Il film di Roger Michell (uscito postumo, data la morte prematura del regista) ha tutti i crismi per intrigare e divertire perché messa in scena, ritmo e sapidità dei dialoghi garantiscono un intrattenimento gustoso e intelligente per tutti gli appassionati del genere, ma anche per un pubblico potenzialmente molto più vasto. Il fatto, poi, che si tratti di una storia vera, pur così eccentrica, motiva a seguirla anche per il suo risvolto sociale ed è interessante pensare che la battaglia, apparentemente così donchisciottesca, del signor Bunton, abbia portato, seppur solo nel 2000, al canone tv gratuito per gli over 75. Bunton è un anziano che non si ripiega nella sua condizione, ma crede di aver ancora voce in capitolo: con le sole armi della sua onesta protesta prima, per strada e poi provando ad accedere ai palazzi del potere. Vuole farsi sentire da chi comanda e di fronte alla loro impermeabilità si trasforma, con una certa incoscienza, in un Robin Hood contemporaneo. Come non innamorarsi di un eroe così fuori dagli schemi e così ingenuo nel suo afflato di giustizia? L’abilità degli sceneggiatori sta nell’aver elaborato un racconto che, volendo presentarsi come una commedia leggera, si regge sulle eccezionali interpretazioni dei due protagonisti e ha i suoi punti di forza nel contrappunto fra l’eccentricità del protagonista e la saggia pacatezza della sua consorte. Uno spaccato famigliare che si innesta con preponderanza sul contesto ambientale. La ricchezza del film sta, però, anche nel tener vivo il sottotesto di denuncia sociale, un genere che da tempo è frequentato con successo dal cinema inglese di registi ormai affermati, uno fra tutti Ken Loach. Il grigiore della cittadina del nord di Newcastle, le difficoltà economiche dei due anziani coniugi, o i lavori saltuari di lui, sono elementi che fanno riflettere, ma vengono sempre gestiti dalla scrittura brillante, evitando di indulgere ad un patetismo che stonerebbe con il mood generale dell’opera.

Quando grandi attori sanno tenere da soli la scena

Nonostante l’apprezzamento dell’intero impianto del film, non si può negare che i premi Oscar Jim Broadbent ad Helen Mirren sono determinanti per la sua riuscita. Essi riescono, grazie ad una perfetta intesa, a rendere magici i loro scambi e a pennellare in poco spazio la bellezza di un rapporto coniugale che si protrae fedelmente negli anni, pur con dissidi e spassosi battibecchi. Commovente, per esempio, è la loro capacità di perdonarsi anche solo con gli sguardi.
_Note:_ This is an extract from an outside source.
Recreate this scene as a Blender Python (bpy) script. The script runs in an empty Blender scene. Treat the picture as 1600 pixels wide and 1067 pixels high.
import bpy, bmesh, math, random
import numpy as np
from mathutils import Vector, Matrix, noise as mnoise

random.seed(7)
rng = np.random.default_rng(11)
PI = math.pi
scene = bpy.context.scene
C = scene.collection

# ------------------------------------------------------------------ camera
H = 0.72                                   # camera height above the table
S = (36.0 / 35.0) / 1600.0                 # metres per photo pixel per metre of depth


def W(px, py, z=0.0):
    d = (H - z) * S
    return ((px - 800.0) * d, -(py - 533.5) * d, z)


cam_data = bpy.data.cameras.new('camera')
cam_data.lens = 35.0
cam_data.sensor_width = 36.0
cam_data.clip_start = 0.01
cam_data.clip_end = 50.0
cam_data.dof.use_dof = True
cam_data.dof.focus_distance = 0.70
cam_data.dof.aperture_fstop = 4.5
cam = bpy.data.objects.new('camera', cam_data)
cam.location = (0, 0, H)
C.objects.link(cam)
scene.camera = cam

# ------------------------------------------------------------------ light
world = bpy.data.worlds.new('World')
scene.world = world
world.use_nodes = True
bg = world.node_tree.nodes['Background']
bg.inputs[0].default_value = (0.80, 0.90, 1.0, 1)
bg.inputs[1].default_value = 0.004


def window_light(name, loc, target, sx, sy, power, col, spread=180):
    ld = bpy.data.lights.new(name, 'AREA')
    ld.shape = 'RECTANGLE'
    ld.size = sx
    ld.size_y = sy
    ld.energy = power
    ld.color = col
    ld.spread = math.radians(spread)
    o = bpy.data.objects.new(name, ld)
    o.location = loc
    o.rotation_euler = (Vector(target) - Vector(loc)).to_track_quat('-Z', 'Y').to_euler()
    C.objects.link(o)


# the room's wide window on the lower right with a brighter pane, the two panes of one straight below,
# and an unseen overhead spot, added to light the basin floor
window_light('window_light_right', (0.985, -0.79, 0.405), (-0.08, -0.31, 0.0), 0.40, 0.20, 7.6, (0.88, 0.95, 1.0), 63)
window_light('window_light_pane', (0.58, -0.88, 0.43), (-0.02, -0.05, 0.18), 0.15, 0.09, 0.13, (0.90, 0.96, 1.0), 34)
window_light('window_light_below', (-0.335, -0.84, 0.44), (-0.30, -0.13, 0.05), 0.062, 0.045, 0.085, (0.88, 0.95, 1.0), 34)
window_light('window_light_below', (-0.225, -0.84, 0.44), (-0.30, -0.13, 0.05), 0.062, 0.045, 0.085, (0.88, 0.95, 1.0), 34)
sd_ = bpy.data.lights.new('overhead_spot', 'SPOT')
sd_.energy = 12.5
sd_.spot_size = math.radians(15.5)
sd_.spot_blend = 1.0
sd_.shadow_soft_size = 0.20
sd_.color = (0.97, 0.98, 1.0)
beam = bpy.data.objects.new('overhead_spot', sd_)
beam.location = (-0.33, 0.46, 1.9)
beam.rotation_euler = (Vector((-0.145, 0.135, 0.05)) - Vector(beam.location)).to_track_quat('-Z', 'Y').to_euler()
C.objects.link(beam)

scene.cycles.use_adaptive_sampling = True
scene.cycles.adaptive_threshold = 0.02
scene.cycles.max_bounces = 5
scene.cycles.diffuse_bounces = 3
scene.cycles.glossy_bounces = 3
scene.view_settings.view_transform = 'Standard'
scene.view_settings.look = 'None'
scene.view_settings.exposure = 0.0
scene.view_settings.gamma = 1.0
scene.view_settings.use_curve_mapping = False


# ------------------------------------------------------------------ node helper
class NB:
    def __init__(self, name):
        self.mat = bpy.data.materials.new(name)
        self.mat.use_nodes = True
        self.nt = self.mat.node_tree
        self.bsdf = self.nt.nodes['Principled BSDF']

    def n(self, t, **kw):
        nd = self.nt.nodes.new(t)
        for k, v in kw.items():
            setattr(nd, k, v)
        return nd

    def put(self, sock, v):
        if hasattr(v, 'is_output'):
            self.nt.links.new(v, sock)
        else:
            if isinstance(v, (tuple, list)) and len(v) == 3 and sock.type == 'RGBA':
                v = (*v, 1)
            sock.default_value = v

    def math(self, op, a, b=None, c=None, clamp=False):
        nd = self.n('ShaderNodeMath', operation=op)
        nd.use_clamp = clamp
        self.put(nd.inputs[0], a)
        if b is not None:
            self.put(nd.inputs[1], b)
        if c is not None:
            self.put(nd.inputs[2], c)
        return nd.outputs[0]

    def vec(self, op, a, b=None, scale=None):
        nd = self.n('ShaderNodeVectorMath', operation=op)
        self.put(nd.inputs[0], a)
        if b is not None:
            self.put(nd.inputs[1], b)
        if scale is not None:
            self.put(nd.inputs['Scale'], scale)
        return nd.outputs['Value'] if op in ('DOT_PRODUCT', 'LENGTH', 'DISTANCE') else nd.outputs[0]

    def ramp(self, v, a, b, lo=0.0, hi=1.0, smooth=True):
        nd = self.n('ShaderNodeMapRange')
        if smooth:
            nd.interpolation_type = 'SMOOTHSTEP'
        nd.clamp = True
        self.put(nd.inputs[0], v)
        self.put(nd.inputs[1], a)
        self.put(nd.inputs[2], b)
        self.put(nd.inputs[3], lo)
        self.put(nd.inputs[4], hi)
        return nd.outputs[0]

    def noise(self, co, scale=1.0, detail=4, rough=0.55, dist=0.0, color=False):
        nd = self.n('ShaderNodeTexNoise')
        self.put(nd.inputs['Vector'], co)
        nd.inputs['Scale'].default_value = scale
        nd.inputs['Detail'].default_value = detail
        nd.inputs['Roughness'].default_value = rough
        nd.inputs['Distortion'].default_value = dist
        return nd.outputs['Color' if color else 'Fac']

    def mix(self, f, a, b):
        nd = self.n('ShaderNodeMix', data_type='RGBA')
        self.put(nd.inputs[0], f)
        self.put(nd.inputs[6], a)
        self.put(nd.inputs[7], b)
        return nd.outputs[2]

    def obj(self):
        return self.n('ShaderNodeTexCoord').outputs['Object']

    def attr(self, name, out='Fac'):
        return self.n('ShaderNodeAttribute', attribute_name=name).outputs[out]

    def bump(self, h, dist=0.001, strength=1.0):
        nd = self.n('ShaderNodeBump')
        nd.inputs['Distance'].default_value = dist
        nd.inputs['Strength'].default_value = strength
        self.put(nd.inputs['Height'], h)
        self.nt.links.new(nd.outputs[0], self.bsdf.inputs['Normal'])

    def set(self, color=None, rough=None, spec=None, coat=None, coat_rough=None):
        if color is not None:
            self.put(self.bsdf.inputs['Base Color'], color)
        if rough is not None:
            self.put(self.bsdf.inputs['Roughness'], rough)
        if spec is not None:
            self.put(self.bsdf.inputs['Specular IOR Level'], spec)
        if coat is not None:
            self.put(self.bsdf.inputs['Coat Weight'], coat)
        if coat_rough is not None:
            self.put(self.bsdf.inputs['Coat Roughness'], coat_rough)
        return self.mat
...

Quello che, anzi, può essere imputato agli autori è di non aver osato approfondire il risvolto drammatico che i due coniugi vivono, ovvero la perdita della figlia adolescente, che il signor Bunton cerca di colmare e far elaborare alla moglie, con i suoi velleitari racconti inviati (regolarmente invano) alla Bbc. Un dolore profondo che è in fondo il motore della sua ostinazione nella protesta. Dato il talento degli attori, sicuramente avrebbero reso molto bene anche ampliando questa nota malinconica che avrebbe arricchito maggiormente la narrazione, ma forse ne avrebbe troppo spostato l’intento primario che si può gustare nelle scene di dialettica surreale al processo e resta quello di far sorridere con quel sarcasmo british che non teme confronti.